City of Veils, by Zoë Ferraris, (Little, Brown) $24.99

Katya Hijazi and Nayir Sharqi have logistical difficulties Nick and Nora never imagined. Forget solving crimes: It’s illegal for them to be seen in public together. As a result, in City of Veils, author Zoë Ferraris has to do some rather swift maneuvering to reunite the duo who made her debut novel, “Finding Nouf,” so memorable.

Katya is now pretending to be married to keep her job in forensics, while desert guide Nayir is pining for Katya and trying to reconcile his feelings with his formerly strict faith.

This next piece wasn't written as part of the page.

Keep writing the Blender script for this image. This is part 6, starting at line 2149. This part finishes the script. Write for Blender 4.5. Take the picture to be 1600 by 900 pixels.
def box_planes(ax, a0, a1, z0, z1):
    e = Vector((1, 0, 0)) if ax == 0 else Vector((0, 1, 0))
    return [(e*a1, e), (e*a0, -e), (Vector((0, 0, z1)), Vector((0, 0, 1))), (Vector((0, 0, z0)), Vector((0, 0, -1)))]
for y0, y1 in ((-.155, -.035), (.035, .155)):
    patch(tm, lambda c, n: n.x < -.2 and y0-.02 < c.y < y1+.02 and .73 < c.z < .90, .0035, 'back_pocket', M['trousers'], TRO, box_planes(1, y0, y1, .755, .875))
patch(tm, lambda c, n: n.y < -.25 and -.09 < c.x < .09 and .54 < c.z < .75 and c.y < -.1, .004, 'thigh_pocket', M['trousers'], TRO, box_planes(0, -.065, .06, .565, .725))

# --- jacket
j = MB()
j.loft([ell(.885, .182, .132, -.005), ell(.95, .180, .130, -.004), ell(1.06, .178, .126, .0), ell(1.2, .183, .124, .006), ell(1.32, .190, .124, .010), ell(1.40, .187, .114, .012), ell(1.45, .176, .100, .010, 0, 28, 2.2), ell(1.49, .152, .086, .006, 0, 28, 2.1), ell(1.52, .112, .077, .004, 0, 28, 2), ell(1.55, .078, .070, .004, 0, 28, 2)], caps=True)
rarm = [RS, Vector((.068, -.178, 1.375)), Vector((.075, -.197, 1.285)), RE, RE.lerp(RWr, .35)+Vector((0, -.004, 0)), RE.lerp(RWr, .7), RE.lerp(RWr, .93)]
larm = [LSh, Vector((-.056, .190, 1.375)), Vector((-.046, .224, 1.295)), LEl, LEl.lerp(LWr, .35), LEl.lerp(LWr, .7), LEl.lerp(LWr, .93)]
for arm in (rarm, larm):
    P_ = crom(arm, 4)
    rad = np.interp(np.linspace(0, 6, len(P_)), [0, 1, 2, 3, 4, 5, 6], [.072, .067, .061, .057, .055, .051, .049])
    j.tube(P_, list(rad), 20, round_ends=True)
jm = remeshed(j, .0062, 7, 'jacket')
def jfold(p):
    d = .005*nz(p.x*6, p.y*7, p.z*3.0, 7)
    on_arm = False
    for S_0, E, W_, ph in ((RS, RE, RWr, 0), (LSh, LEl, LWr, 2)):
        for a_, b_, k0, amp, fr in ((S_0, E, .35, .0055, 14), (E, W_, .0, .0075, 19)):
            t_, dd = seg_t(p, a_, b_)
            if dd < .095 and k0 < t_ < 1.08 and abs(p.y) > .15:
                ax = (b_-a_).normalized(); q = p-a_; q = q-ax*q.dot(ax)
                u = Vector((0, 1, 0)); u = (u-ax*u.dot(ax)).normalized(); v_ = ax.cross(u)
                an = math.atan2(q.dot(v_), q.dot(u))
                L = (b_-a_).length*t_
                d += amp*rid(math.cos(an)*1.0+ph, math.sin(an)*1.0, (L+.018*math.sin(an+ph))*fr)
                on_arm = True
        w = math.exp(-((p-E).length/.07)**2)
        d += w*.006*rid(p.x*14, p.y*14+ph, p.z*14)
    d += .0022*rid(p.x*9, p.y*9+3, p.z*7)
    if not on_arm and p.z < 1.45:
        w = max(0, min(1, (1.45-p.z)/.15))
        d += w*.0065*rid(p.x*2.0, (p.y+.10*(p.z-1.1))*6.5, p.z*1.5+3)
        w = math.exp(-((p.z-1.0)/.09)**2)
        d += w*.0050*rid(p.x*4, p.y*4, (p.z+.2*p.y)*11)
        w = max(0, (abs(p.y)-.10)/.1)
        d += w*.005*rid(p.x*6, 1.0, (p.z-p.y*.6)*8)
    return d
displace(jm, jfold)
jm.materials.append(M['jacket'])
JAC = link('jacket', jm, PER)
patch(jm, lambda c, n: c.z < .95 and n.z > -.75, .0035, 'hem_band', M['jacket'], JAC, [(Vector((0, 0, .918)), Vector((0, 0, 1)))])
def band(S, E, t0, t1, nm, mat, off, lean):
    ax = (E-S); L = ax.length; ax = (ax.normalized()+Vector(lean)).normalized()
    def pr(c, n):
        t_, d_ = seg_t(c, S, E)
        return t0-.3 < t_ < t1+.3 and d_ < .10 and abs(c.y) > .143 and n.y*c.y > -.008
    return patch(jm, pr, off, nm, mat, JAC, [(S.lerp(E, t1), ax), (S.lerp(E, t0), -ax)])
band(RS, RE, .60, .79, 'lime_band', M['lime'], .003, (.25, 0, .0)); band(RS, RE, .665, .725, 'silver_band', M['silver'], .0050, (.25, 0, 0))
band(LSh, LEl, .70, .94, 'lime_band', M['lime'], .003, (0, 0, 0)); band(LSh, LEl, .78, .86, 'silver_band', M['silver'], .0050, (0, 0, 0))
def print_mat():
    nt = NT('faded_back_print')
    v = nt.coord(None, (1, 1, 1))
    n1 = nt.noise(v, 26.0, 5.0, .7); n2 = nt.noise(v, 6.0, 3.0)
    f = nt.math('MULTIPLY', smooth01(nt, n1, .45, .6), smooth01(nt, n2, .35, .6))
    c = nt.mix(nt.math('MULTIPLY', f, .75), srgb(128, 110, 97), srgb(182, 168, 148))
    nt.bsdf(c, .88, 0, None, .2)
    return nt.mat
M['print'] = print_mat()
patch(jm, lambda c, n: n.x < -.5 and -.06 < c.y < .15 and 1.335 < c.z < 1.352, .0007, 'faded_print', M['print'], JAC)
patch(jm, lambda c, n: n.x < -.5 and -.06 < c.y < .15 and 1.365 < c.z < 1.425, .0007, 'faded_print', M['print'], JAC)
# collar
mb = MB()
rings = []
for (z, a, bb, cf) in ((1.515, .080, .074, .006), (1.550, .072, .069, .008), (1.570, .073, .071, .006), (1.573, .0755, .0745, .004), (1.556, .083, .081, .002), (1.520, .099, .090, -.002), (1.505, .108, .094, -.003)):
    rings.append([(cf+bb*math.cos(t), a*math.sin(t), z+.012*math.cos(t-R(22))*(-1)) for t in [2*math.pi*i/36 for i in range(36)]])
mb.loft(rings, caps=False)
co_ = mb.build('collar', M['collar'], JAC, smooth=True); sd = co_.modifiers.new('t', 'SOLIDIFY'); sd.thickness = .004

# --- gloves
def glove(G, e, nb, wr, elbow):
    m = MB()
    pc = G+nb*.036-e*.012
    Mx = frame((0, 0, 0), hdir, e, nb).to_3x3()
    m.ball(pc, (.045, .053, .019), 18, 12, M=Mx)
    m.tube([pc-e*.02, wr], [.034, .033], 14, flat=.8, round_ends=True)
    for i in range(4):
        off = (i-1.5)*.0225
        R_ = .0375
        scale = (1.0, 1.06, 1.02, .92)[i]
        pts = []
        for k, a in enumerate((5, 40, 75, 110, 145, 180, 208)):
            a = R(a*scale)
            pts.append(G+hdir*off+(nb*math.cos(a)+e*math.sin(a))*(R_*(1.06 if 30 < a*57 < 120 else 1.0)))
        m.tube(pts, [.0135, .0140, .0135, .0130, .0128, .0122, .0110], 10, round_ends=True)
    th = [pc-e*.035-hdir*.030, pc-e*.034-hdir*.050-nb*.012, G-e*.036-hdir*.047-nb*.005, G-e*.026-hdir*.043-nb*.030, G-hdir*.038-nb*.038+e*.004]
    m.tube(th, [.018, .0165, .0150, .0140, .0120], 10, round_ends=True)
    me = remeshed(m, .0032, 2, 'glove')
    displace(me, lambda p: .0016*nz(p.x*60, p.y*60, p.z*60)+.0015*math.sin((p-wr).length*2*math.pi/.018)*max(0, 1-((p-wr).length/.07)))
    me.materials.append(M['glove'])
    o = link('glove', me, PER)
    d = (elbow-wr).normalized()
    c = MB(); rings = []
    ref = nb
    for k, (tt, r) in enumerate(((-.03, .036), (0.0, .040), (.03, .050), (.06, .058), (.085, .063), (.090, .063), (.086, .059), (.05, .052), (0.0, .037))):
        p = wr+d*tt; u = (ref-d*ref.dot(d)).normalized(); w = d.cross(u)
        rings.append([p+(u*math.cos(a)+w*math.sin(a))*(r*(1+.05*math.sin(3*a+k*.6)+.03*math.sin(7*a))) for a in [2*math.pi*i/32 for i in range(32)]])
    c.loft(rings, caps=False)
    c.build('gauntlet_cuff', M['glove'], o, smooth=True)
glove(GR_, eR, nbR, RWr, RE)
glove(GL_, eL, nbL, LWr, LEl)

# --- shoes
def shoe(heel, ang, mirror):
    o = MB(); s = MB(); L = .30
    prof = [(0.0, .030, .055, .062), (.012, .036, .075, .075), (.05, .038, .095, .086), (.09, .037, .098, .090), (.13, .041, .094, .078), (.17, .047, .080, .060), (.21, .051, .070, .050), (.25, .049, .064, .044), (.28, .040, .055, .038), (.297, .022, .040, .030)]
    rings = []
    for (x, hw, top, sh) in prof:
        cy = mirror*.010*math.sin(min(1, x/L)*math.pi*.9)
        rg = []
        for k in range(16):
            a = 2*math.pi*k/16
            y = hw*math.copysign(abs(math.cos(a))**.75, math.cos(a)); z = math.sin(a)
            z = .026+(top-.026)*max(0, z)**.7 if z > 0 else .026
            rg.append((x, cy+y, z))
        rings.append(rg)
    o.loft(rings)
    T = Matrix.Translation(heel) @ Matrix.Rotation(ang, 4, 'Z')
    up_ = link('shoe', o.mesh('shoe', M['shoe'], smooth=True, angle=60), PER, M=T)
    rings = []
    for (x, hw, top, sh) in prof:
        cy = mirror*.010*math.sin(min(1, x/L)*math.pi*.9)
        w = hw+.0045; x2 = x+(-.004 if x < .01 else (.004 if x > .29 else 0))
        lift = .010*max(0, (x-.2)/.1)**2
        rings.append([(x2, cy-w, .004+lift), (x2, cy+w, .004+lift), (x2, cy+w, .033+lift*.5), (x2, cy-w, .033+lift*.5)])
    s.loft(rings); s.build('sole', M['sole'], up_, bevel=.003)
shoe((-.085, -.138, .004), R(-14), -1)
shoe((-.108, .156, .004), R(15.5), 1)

Then a woman’s beaten body is found on a beach in Jeddah, and Katya asks Nayir to help her research the case on the sly. It turns out the young woman was a documentary filmmaker whose work on sexual hypocrisy pushed plenty of buttons, although it may have been her work with a controversial Koranic scholar that got her killed. Meanwhile, an American woman searches for her husband, a security contractor who went missing the night he picked her up from the airport, and Katya’s boss, a police detective, discovers that he might not be the enlightened feminist he thought. (Ferraris stumbles here: Detective Osama Ibrahim’s soul-searching could have been quite interesting, but his home life gets shortchanged.)

Where Ferraris, who lived in Saudi Arabia in the 1990s, continues to shine is in her depiction of the ways in which women’s lives are circumscribed in that country – take a scene at an airport room where lone women are stored like unclaimed umbrellas – and the risks her characters run in circumventing the rules.